Start with where you are and take baby steps to where you want to be. Ginger’s transformation occurred when she took what she wanted—to feel better in the morning—and broke it down into small, doable, reasonable actions. She started with two minutes of breath work upon walking in the door from work.
Identify steps that seem doable and fail-proof with all you have going on in your life right now. You don’t need to move your mealtime up an hour and a half. You don’t need to cancel date night. You don’t need to exclusively eat soups, salads, sauerkrauts ad infinitum. That would only trigger your inner rebel into rebellion. You don’t need to set strict rules or regulations for your behavior. Creating unnecessary tension will only undermine your thrive. For those of you who are rebels or rule breakers, you’ll only break your own rules anyway. For those who are goodie two-shoes, you’ll only disappoint yourself when you can’t live up to your rules and trigger your pattern of psychosomatic self-flagellation.
Start with a specific behavior change around eating an earlier lighter dinner that seems easy, but will be effective enough to notice if its working over time. At end of this post are tips on where to begin.

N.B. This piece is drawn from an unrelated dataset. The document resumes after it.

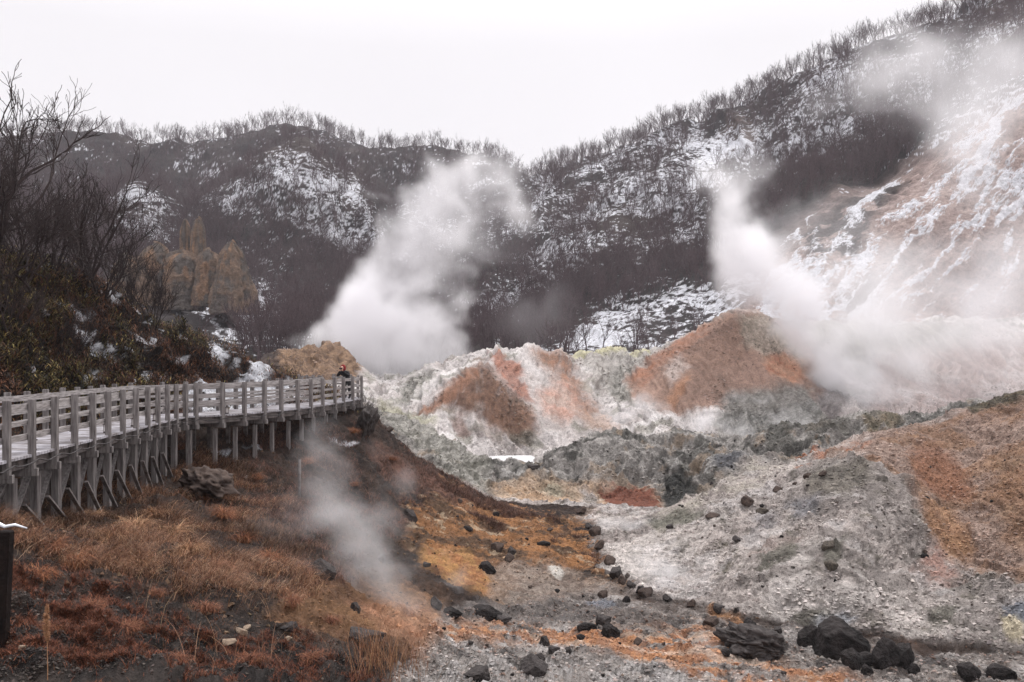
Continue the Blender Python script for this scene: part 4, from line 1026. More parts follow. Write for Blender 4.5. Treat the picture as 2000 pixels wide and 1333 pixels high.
spots = [  # X, Y of the foot, variant, height scale, rotation, label
 (-30, 560, 0, 1.12, .3, 'tallest bare tree at the left edge, its crown rising above the ridge'),
 (60, 600, 4, .92, 2.0, 'bare leaning tree just right of the tallest one at the left edge'),
 (165, 548, 1, .92, .6, 'bare multi-stem tree fanning out over the bamboo grass, trunk just left of the crags'),
 (200, 590, 2, .95, 1.1, 'slender bare tree in front of the fanning multi-stem tree'),
 (302, 642, 3, 1.1, .2, 'bare bush shaped like a fan at the crest below the rock crags'),
 (20, 520, 2, 1.0, 3.1, 'bare bushy tree behind the tallest tree at the left edge'),
 (105, 540, 1, .72, 4.0, 'bare tree with thin upright stems between the leaning and the fanning tree'),
 (262, 610, 3, .8, 2.5, 'small bare shrub left of the fan-shaped bush on the crest'),
 (-80, 620, 0, 1.0, 5.0, 'bare tree cut off by the left edge, in front of the tallest one'),
 (10, 660, 3, .9, 1.0, 'low bare shrub on the hillside near the left edge above the railing'),
 (130, 690, 3, .55, 4.4, 'low twiggy shrub among the snow patches above the railing'),
 (222, 545, 2, .75, 5.2, 'bare thin-stemmed tree right behind the fanning multi-stem tree'),
 (-60, 500, 4, .95, .9, 'bare tree at the back of the left-edge group'),
 (60, 505, 1, .95, 1.9, 'bare tree at the back, between tallest tree and leaning tree'),
 (712, 812, 3, .42, .5, 'small bare shrub at the far corner of the boardwalk'),
 (728, 835, 3, .34, 2.6, 'smallest bare shrub on the slope edge just past the boardwalk corner'),
]
for X, Y, v_, sc, rz, lab in spots:
    g_ = hit(X, Y, 24)
    if protos[v_] is None: protos[v_] = o = near_tree(lab, **prot[v_])
    else: o = copy_thing(protos[v_])
    tag(o, lab, 'tree' if v_ != 3 else 'shrub', 'bare trees on the left hillside' if X < 600 else 'shrubs at the boardwalk corner')
    o.name = 'bare_tree' if v_ != 3 else 'bare_shrub'
    o.location = g_+Vector((0, 0, -.05)); o.scale = (sc,)*3; o.rotation_euler = (0, 0, rz)

# forest trees: a few shapes, single meshes (a few pixels tall in the picture)
far = []
for s_ in range(6):
    a, b_ = tree_mesh(seed=60+s_, H=10.5, stems=1 if s_ % 3 else 2, spread=.1 if s_ % 3 else .28, depth=4, r0=.15, minr=.019, sides=(4, 3), kids=(2, 4), upw=.2, crown_from=.5, ang_rng=(.3, .75), split=.64)
    V = a[0]+b_[0]; F_ = a[1]+[tuple(i+len(a[0]) for i in f) for f in b_[1]]
    me_o = mk('forest_tree', (V, F_), M_bark_far); far.append(me_o.data)
    if s_: bpy.data.objects.remove(me_o)
    else: first_far = me_o
cnt = [0]
srcs = {}
def far_tree(p, label, group, sc, v_=None):
    v_ = rnd.randrange(6) if v_ is None else v_
    if cnt[0] == 0: o = first_far; o.data = far[v_]
    else: o = bpy.data.objects.new('forest_tree', far[v_]); C.objects.link(o)
    cnt[0] += 1; srcs.setdefault(v_, o)
    o.location = p; o.scale = (sc*rnd.uniform(.85, 1.15), sc*rnd.uniform(.85, 1.15), sc); o.rotation_euler = (rnd.uniform(-.06, .06), rnd.uniform(-.06, .06), rnd.uniform(0, 6.28))
    return tag(o, label, 'tree', group)
def crest_point(X, d0, d1):
    j = col_of(X); ok = (P1[:, j, 1] > d0) & (P1[:, j, 1] < d1); i = np.argmin(np.where(ok, PYd[:, j], 1e9)); return Vector(P1[i, j])
def crest_line(xa, xb, n, d0, d1, lab, grp, sc):
    for k in range(n):
        X = xa+(xb-xa)*(k+rnd.uniform(-.45, .45))/n; p = crest_point(X, d0, d1)
        far_tree(p+Vector((0, rnd.uniform(-1, 1), -.4)), lab, grp, sc*rnd.uniform(.5, .9))
crest_line(0, 430, 34, 440, 560, 'bare tree standing against the sky on the left part of the far ridge', 'skyline trees on the left part of the far ridge', 1.1)
crest_line(430, 680, 32, 440, 560, 'bare tree standing against the sky on the rounded top of the far ridge', 'skyline trees on the rounded top of the far ridge', 1.15)
crest_line(680, 870, 20, 440, 560, 'bare tree standing against the sky between the rounded top and the steam', 'skyline trees right of the rounded top', 1.1)
crest_line(870, 1035, 16, 440, 520, 'bare tree on the ridge line dropping towards the notch in the skyline', 'skyline trees dropping to the notch', .6)
crest_line(1040, 1250, 30, 330, 430, 'bare tree against the sky on the right ridge just above the notch', 'skyline trees of the right ridge above the notch', .95)
crest_line(1250, 1480, 34, 320, 400, 'bare tree against the sky halfway up the right ridge', 'skyline trees halfway up the right ridge', 1.0)
crest_line(1480, 1900, 52, 300, 380, 'bare tree against the sky on the highest part of the right ridge', 'skyline trees on the high right ridge', .85)
# visible points of the hills
vis = np.zeros(D0.shape, bool); cmn = np.minimum.accumulate(PYd, axis=0)
vis[1:] = PYd[1:] <= cmn[:-1]+22
hm = vis & row_hill & (PX > -120) & (PX < 2160) & (vrow < NC-1.7)
area = np.abs(np.gradient(PYd, axis=0))*1.9
notree = sstep(0, .25, poly('1340,780 1425,625 1470,530 1560,470 1700,370 1900,240 2100,150 2400,-50 2700,780', 25, d0=129, warp=.5))
for s_ in ('1320,330 1420,260 1500,270 1500,310 1420,330 1400,400 1360,400 1325,370', '1100,665 1200,620 1340,575 1400,590 1440,610 1390,650 1300,690 1100,700', '1640,590 1700,540 1730,560 1700,620 1650,625'):
    notree = np.maximum(notree, poly(s_, 12, d0=140)*.93)
notree = np.maximum(notree, poly('200,440 330,400 520,440 540,640 430,700 200,680', 20, d0=149, d1=212)*.97)
dens = (area+.35)*hm*(1-notree)*(.6+.8*thr(-.2, .2, 301, .05))*sstep(0, .5, vrow-(NEAR_N-1))
snl = np.clip(SN/.5, 0, 1); dens = dens*(1-.62*snl)*(poly('1380,540 1500,470 1600,420 1640,440 1560,500 1480,600 1400,650 1360,600', 20, d0=150)*-.8+1)
pr = (dens/dens.sum()).ravel()
pick = rng.choice(pr.size, 5600, replace=True, p=pr)
pts = P1.reshape(-1, 3)[pick]; jit = rng.normal(0, .6, pts.shape)*[1, 1, 0]; pts = pts+jit; pts[:, 2] -= .3
dX = PXd.ravel()[pick]; dY = PYd.ravel()[pick]; dd_ = pts[:, 1]
order = np.argsort(dd_)
ind = order[:300-cnt[0]-4]; rest = order[300-cnt[0]-4:]
for i in ind:
    far_tree(Vector(pts[i]), 'bare tree on the lowest part of the wooded slope behind the clay mounds', 'nearest trees on the wooded slope', rnd.uniform(.5, .85))
# the thousands beyond them: one object, instanced on points
n = len(rest); fme = bpy.data.meshes.new('forest'); fme.vertices.add(n); fme.vertices.foreach_set('co', pts[rest].astype(np.float32).ravel())
ars = fme.attributes.new('size', 'FLOAT', 'POINT'); ars.data.foreach_set('value', rng.uniform(.45, .95, n).astype(np.float32))
arr = fme.attributes.new('turn', 'FLOAT', 'POINT'); arr.data.foreach_set('value', rng.uniform(0, 6.28, n).astype(np.float32))
fo = bpy.data.objects.new('forest', fme); C.objects.link(fo)
tag(fo, 'leafless grey-brown forest covering both snowy hillsides', 'forest', kind='stuff')
def gn(o, name):
    g_ = bpy.data.node_groups.new(name, 'GeometryNodeTree'); g_.interface.new_socket('Geometry', in_out='INPUT', socket_type='NodeSocketGeometry'); g_.interface.new_socket('Geometry', in_out='OUTPUT', socket_type='NodeSocketGeometry')
    i_ = g_.nodes.new('NodeGroupInput'); o_ = g_.nodes.new('NodeGroupOutput'); md = o.modifiers.new(name, 'NODES'); md.node_group = g_; return g_, i_, o_
g_, gi, go = gn(fo, 'forest_scatter')
gti = g_.nodes.new('GeometryNodeGeometryToInstance')
for v_ in sorted(srcs):
    oi = g_.nodes.new('GeometryNodeObjectInfo'); oi.inputs['Object'].default_value = srcs[v_]; oi.inputs['As Instance'].default_value = False
    g2 = g_.nodes.new('GeometryNodeGeometryToInstance'); g_.links.new(oi.outputs['Geometry'], g2.inputs[0])
    jn = g_.nodes.get('J') or g_.nodes.new('GeometryNodeJoinGeometry'); jn.name = 'J'; g_.links.new(g2.outputs[0], jn.inputs[0])
iop = g_.nodes.new('GeometryNodeInstanceOnPoints'); iop.inputs['Pick Instance'].default_value = True
mtp = g_.nodes.new('GeometryNodeMeshToPoints'); g_.links.new(gi.outputs[0], mtp.inputs[0]); g_.links.new(mtp.outputs[0], iop.inputs['Points']); g_.links.new(jn.outputs[0], iop.inputs['Instance'])
for nm, so in (('size', 'Scale'), ('turn', 'Rotation')):
    na = g_.nodes.new('GeometryNodeInputNamedAttribute'); na.data_type = 'FLOAT'; na.inputs['Name'].default_value = nm
    if so == 'Rotation':
        cx_ = g_.nodes.new('ShaderNodeCombineXYZ'); g_.links.new(na.outputs[0], cx_.inputs[2]); e2 = g_.nodes.new('FunctionNodeEulerToRotation'); g_.links.new(cx_.outputs[0], e2.inputs[0]); g_.links.new(e2.outputs[0], iop.inputs[so])
    else: g_.links.new(na.outputs[0], iop.inputs[so])
g_.links.new(iop.outputs[0], go.inputs[0])

# ------------------------------------------------------------------ ground cover
def blade_mat(name, c1, c2, rough=.8):
    m, nt, b = new_mat(name, rough, .2); at_ = nt.nodes.new('ShaderNodeAttribute'); at_.attribute_name = 'Col'
    nt.links.new(at_.outputs['Color'], b.inputs['Base Color']); return m
M_blade = blade_mat('dry_blade', 0, 0)
def blades(name, label, cat, P, L, W, cols, lean=.5, curl=.5, seg=3, dirv=None, dspread=3.14, fold=0):
    """P roots (n,3); L lengths (n,), W widths (n,), cols (n,3) linear; arching tapered leaves"""
    n = len(P); az_ = rng.uniform(-dspread, dspread, n)+(0 if dirv is None else dirv)
    hx_, hy_ = np.cos(az_), np.sin(az_); ln = lean*rng.uniform(.4, 1.4, n); V = []; CC = []
    px_, pz_ = np.zeros(n), np.zeros(n); a = ln.copy(); tw = rng.uniform(-1, 1, n)
    wx_, wy_ = -np.sin(az_+tw), np.cos(az_+tw)
    for s_ in range(seg+1):
        t_ = s_/seg; ww = W*.5*((1-t_)**.7 if fold == 0 else math.sin(math.pi*min(max(t_, .08), .97)))
        c = np.stack([P[:, 0]+hx_*px_, P[:, 1]+hy_*px_, P[:, 2]+pz_], -1); wv_ = np.stack([wx_*ww, wy_*ww, 0*ww], -1)
        V += [c-wv_, c+wv_]; CC += [cols]*2
        px_ = px_+np.sin(a)*L/seg; pz_ = pz_+np.cos(a)*L/seg; a = a+curl*rng.uniform(.5, 1.5, n)/seg*1.6
    V = np.stack(V, 1).reshape(-1, 3); CC = np.stack(CC, 1).reshape(-1, 3); k = 2*(seg+1); b0 = np.arange(n)[:, None]*k
    Q = np.concatenate([b0+np.array([[2*s_, 2*s_+1, 2*s_+3, 2*s_+2]]) for s_ in range(seg)], 0)
    return tag(np_mesh(name, V, Q=Q, mats=[M_blade], colors=CC, smooth=True), label, cat, kind='stuff')
def scatter(mask, n, weight_world=True, gam=1.0):
    """points on the sheet, as many per photo pixel as the mask says"""
    ar = np.abs(np.gradient(PYd, axis=0)); ar = np.clip(ar, 0, 12)
    wgt = (mask*ar*vis2).astype(np.float64)
    wgt[:, (ux < -130) | (ux > 2170)] = 0
    pr_ = (wgt/wgt.sum()).ravel(); pk = rng.choice(pr_.size, n, p=pr_)
    i_, j_ = np.unravel_index(pk, D0.shape); i2 = np.minimum(i_+1, nV-1); j2 = np.minimum(j_+1, nU-1)
    u_, v_ = rng.random((n, 1)), rng.random((n, 1))
    return (P1[i_, j_]*(1-u_)+P1[i2, j_]*u_)*(1-v_)+(P1[i_, j2])*v_ if False else P1[i_, j_]+(P1[i2, j_]-P1[i_, j_])*u_+(P1[i_, j2]-P1[i_, j_])*v_, i_, j_
vis2 = np.zeros(D0.shape, bool); vis2[1:] = PYd[1:] <= cmn[:-1]+10; vis2 &= (PYd < 1345) & (PYd > 0)
def pick_cols(n, pal, var=.2):
    a = np.array([rgb(*c) for c in pal]); k = rng.integers(0, len(pal), n)
    return np.clip(a[k]*rng.uniform(1-var, 1+var, (n, 1))*rng.uniform(.93, 1.07, (n, 3)), .005, .9)
def clump(f, seed, lo, hi): return thr(lo, hi, seed, f)
ZS = slice(0, r_near)
pxl = lambda P: P[:, 1]/FPX*2        # size of a render pixel at the root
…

Remember, we’re more interested in small gains than a perfect picture. Praise your progress. Repeat your anchor statement. Notice the difference and be carried by your nascent momentum. Undesirable habits fall away naturally like dead leaves off autumn trees. Earlier, lighter dinners are not about becoming anti-social or dogmatic. It’s about slow, steady changes that support your physiology. Surprisingly, your social schedule will adjust. And you never know, this just may be the keystone habit that unlocks the door to your body thrive.

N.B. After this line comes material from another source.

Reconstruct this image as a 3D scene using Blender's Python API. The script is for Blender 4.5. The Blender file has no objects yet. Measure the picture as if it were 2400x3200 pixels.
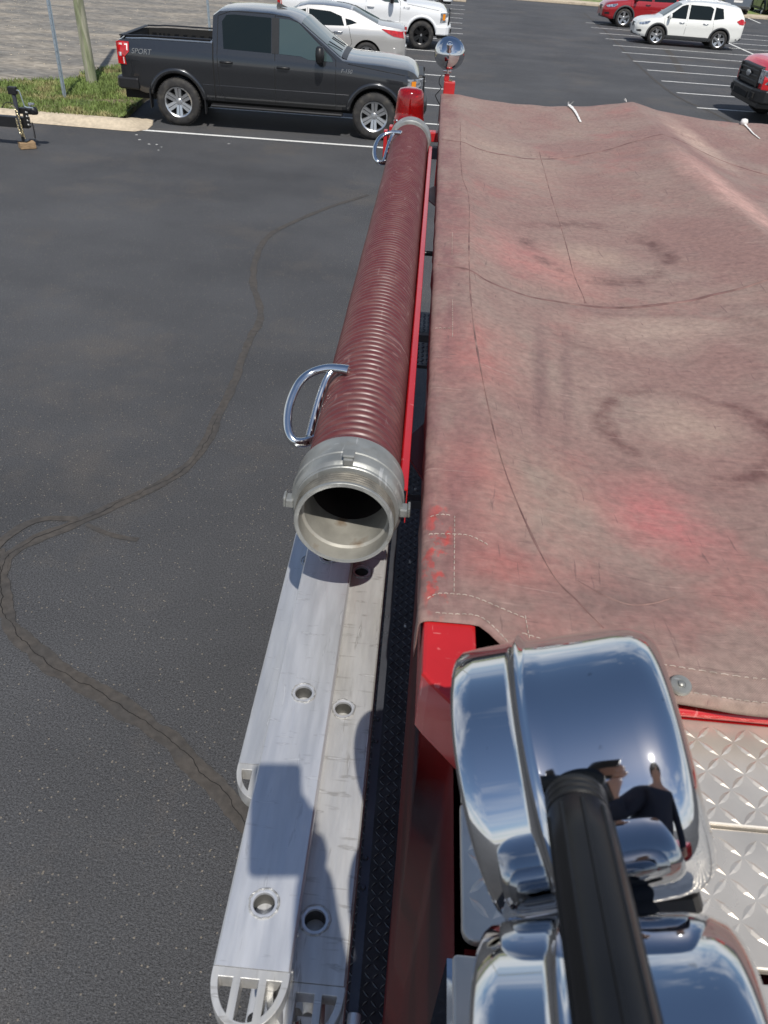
import bpy, bmesh, math, random
import numpy as np
from mathutils import Vector, Matrix, noise as mnoise
random.seed(7)
R_ = math.radians
scene = bpy.context.scene
col = scene.collection

# ------------------------------------------------------------------ camera
H = 3.4
F, CX, CY = 2404.0, 1200.0, 1600.0
def cam_rot(p=37.5, r=4.4, yaw=1.11):
    p, r, a = R_(p), R_(r), R_(yaw)
    fwd = np.array([0, math.cos(p), -math.sin(p)]); up = np.array([0, math.sin(p), math.cos(p)]); rt = np.array([1.0, 0, 0])
    xr = math.cos(r)*rt + math.sin(r)*up
    ur = -math.sin(r)*rt + math.cos(r)*up
    Rz = np.array([[math.cos(a), -math.sin(a), 0], [math.sin(a), math.cos(a), 0], [0, 0, 1]])
    return Rz @ np.stack([xr, ur, fwd], 1)
CR = cam_rot()
def ray(x, y): return CR @ np.array([(x-CX)/F, -(y-CY)/F, 1.0])
def at(x, y, h=0.0):                      # photo pixel -> point of the place at height h
    d = ray(x, y); t = (h-H)/d[2]
    return Vector((d[0]*t, d[1]*t, h))
def atd(x, y, z):                         # photo pixel -> point at a distance z along the view
    d = ray(x, y)*z
    return Vector((d[0], d[1], H+d[2]))
cam = bpy.data.cameras.new('camera'); camo = bpy.data.objects.new('camera', cam); col.objects.link(camo)
M = np.eye(4); M[:3, 0] = CR[:, 0]; M[:3, 1] = CR[:, 1]; M[:3, 2] = -CR[:, 2]; M[:3, 3] = (0, 0, H)
camo.matrix_world = Matrix(M.tolist())
cam.sensor_fit = 'VERTICAL'; cam.sensor_height = 34.6; cam.lens = 34.6*F/3200
cam.clip_start = 0.03; cam.clip_end = 600
cam.dof.use_dof = True; cam.dof.focus_distance = 3.0; cam.dof.aperture_fstop = 12.0
scene.camera = camo

# ------------------------------------------------------------------ light
SUN_DIR = Vector((-0.215, 0.977, 0)).normalized()*math.cos(R_(56)) + Vector((0, 0, -math.sin(R_(56))))
world = bpy.data.worlds.new('World'); scene.world = world; world.use_nodes = True
nt = world.node_tree; nt.nodes.clear()
def N(t, kind, **kw):
    n = t.nodes.new(kind)
    for k, v in kw.items(): setattr(n, k, v)
    return n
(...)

Tips for Eating an Earlier, Lighter Dinner
- Keep dinner a simple one-pot meal — soup, salad, stew.
- Use your Weekly Meal Planner.
- Be repetitive within your local and seasonal crop availability.
- Get organized with your grocery shopping.
- Make your dinner when you make breakfast.
- Bake root vegetables in the morning and reheat them in the evening.
- Use a slow cooker.
- Plan ahead.
- Try simple deep breathing to help you center before your evening meal or before you reach for a snack after you’ve eaten your meal.